THE TASK: All the data should come back exactly as it was given.

MATERIAL PROVIDED:
|---|

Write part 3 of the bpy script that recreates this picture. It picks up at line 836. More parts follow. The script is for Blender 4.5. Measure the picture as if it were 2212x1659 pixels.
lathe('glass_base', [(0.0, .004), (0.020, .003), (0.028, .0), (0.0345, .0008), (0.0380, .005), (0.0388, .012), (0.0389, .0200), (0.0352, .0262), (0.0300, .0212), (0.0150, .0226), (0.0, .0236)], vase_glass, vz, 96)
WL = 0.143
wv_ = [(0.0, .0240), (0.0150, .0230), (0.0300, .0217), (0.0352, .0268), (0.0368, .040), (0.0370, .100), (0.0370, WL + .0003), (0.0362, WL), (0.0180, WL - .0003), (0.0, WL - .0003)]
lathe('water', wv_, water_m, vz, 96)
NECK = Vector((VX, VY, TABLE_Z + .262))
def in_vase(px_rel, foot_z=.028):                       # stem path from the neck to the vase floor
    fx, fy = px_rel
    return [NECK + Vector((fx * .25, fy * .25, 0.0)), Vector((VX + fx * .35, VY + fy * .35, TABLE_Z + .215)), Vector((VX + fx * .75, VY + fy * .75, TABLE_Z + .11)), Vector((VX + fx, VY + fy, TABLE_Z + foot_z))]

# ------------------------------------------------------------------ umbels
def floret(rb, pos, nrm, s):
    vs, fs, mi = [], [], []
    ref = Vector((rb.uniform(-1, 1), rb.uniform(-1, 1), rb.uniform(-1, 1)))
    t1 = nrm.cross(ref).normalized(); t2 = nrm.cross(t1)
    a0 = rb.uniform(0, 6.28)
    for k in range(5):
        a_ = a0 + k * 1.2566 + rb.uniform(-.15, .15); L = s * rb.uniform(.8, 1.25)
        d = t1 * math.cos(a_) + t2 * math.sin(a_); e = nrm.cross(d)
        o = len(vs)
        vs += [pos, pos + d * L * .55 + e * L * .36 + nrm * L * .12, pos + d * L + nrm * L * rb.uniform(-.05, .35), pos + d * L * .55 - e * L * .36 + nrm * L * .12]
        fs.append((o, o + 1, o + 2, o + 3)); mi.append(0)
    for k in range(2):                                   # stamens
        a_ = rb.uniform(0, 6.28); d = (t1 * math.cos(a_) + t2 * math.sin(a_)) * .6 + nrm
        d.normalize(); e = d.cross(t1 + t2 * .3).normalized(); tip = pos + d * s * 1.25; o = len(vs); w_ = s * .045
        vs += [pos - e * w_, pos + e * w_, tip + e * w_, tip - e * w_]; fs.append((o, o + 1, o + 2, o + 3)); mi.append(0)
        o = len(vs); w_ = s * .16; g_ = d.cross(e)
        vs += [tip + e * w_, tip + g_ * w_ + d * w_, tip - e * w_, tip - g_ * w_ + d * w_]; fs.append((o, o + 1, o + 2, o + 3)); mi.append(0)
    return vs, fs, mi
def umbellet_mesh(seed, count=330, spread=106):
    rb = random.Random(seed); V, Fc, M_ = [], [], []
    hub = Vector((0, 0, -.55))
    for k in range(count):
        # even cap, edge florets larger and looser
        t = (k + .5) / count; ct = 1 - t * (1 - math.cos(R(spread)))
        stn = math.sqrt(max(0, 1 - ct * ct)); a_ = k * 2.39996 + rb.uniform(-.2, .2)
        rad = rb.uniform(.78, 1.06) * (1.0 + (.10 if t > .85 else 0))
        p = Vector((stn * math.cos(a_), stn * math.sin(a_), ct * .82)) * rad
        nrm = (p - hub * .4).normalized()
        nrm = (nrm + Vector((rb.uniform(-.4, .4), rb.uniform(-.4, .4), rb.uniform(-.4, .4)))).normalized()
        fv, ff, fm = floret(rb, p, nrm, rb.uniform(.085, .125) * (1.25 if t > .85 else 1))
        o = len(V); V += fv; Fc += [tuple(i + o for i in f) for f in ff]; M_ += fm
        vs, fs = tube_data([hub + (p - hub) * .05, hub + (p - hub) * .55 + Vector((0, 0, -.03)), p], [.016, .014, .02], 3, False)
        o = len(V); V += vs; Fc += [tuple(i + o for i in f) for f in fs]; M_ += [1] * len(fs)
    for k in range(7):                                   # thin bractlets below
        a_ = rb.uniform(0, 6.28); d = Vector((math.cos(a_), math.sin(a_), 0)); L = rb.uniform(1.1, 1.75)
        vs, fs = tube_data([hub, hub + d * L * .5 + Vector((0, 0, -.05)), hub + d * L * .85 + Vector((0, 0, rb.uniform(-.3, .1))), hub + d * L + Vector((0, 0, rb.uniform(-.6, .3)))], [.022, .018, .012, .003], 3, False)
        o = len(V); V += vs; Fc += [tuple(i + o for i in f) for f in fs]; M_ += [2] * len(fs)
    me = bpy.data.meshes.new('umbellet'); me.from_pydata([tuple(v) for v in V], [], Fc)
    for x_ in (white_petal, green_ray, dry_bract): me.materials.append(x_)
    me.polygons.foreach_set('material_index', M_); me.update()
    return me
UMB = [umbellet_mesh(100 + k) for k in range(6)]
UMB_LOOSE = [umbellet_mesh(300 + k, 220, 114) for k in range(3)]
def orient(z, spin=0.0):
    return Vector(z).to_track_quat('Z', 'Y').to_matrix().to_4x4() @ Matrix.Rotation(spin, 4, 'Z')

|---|

ANSWER TO THE TASK:
Write part 3 of the bpy script that recreates this picture. It picks up at line 836. More parts follow. The script is for Blender 4.5. Measure the picture as if it were 2212x1659 pixels.
lathe('glass_base', [(0.0, .004), (0.020, .003), (0.028, .0), (0.0345, .0008), (0.0380, .005), (0.0388, .012), (0.0389, .0200), (0.0352, .0262), (0.0300, .0212), (0.0150, .0226), (0.0, .0236)], vase_glass, vz, 96)
WL = 0.143
wv_ = [(0.0, .0240), (0.0150, .0230), (0.0300, .0217), (0.0352, .0268), (0.0368, .040), (0.0370, .100), (0.0370, WL + .0003), (0.0362, WL), (0.0180, WL - .0003), (0.0, WL - .0003)]
lathe('water', wv_, water_m, vz, 96)
NECK = Vector((VX, VY, TABLE_Z + .262))
def in_vase(px_rel, foot_z=.028):                       # stem path from the neck to the vase floor
    fx, fy = px_rel
    return [NECK + Vector((fx * .25, fy * .25, 0.0)), Vector((VX + fx * .35, VY + fy * .35, TABLE_Z + .215)), Vector((VX + fx * .75, VY + fy * .75, TABLE_Z + .11)), Vector((VX + fx, VY + fy, TABLE_Z + foot_z))]

# ------------------------------------------------------------------ umbels
def floret(rb, pos, nrm, s):
    vs, fs, mi = [], [], []
    ref = Vector((rb.uniform(-1, 1), rb.uniform(-1, 1), rb.uniform(-1, 1)))
    t1 = nrm.cross(ref).normalized(); t2 = nrm.cross(t1)
    a0 = rb.uniform(0, 6.28)
    for k in range(5):
        a_ = a0 + k * 1.2566 + rb.uniform(-.15, .15); L = s * rb.uniform(.8, 1.25)
        d = t1 * math.cos(a_) + t2 * math.sin(a_); e = nrm.cross(d)
        o = len(vs)
        vs += [pos, pos + d * L * .55 + e * L * .36 + nrm * L * .12, pos + d * L + nrm * L * rb.uniform(-.05, .35), pos + d * L * .55 - e * L * .36 + nrm * L * .12]
        fs.append((o, o + 1, o + 2, o + 3)); mi.append(0)
    for k in range(2):                                   # stamens
        a_ = rb.uniform(0, 6.28); d = (t1 * math.cos(a_) + t2 * math.sin(a_)) * .6 + nrm
        d.normalize(); e = d.cross(t1 + t2 * .3).normalized(); tip = pos + d * s * 1.25; o = len(vs); w_ = s * .045
        vs += [pos - e * w_, pos + e * w_, tip + e * w_, tip - e * w_]; fs.append((o, o + 1, o + 2, o + 3)); mi.append(0)
        o = len(vs); w_ = s * .16; g_ = d.cross(e)
        vs += [tip + e * w_, tip + g_ * w_ + d * w_, tip - e * w_, tip - g_ * w_ + d * w_]; fs.append((o, o + 1, o + 2, o + 3)); mi.append(0)
    return vs, fs, mi
def umbellet_mesh(seed, count=330, spread=106):
    rb = random.Random(seed); V, Fc, M_ = [], [], []
    hub = Vector((0, 0, -.55))
    for k in range(count):
        # even cap, edge florets larger and looser
        t = (k + .5) / count; ct = 1 - t * (1 - math.cos(R(spread)))
        stn = math.sqrt(max(0, 1 - ct * ct)); a_ = k * 2.39996 + rb.uniform(-.2, .2)
        rad = rb.uniform(.78, 1.06) * (1.0 + (.10 if t > .85 else 0))
        p = Vector((stn * math.cos(a_), stn * math.sin(a_), ct * .82)) * rad
        nrm = (p - hub * .4).normalized()
        nrm = (nrm + Vector((rb.uniform(-.4, .4), rb.uniform(-.4, .4), rb.uniform(-.4, .4)))).normalized()
        fv, ff, fm = floret(rb, p, nrm, rb.uniform(.085, .125) * (1.25 if t > .85 else 1))
        o = len(V); V += fv; Fc += [tuple(i + o for i in f) for f in ff]; M_ += fm
        vs, fs = tube_data([hub + (p - hub) * .05, hub + (p - hub) * .55 + Vector((0, 0, -.03)), p], [.016, .014, .02], 3, False)
        o = len(V); V += vs; Fc += [tuple(i + o for i in f) for f in fs]; M_ += [1] * len(fs)
    for k in range(7):                                   # thin bractlets below
        a_ = rb.uniform(0, 6.28); d = Vector((math.cos(a_), math.sin(a_), 0)); L = rb.uniform(1.1, 1.75)
        vs, fs = tube_data([hub, hub + d * L * .5 + Vector((0, 0, -.05)), hub + d * L * .85 + Vector((0, 0, rb.uniform(-.3, .1))), hub + d * L + Vector((0, 0, rb.uniform(-.6, .3)))], [.022, .018, .012, .003], 3, False)
        o = len(V); V += vs; Fc += [tuple(i + o for i in f) for f in fs]; M_ += [2] * len(fs)
    me = bpy.data.meshes.new('umbellet'); me.from_pydata([tuple(v) for v in V], [], Fc)
    for x_ in (white_petal, green_ray, dry_bract): me.materials.append(x_)
    me.polygons.foreach_set('material_index', M_); me.update()
    return me
UMB = [umbellet_mesh(100 + k) for k in range(6)]
UMB_LOOSE = [umbellet_mesh(300 + k, 220, 114) for k in range(3)]
def orient(z, spin=0.0):
    return Vector(z).to_track_quat('Z', 'Y').to_matrix().to_4x4() @ Matrix.Rotation(spin, 4, 'Z')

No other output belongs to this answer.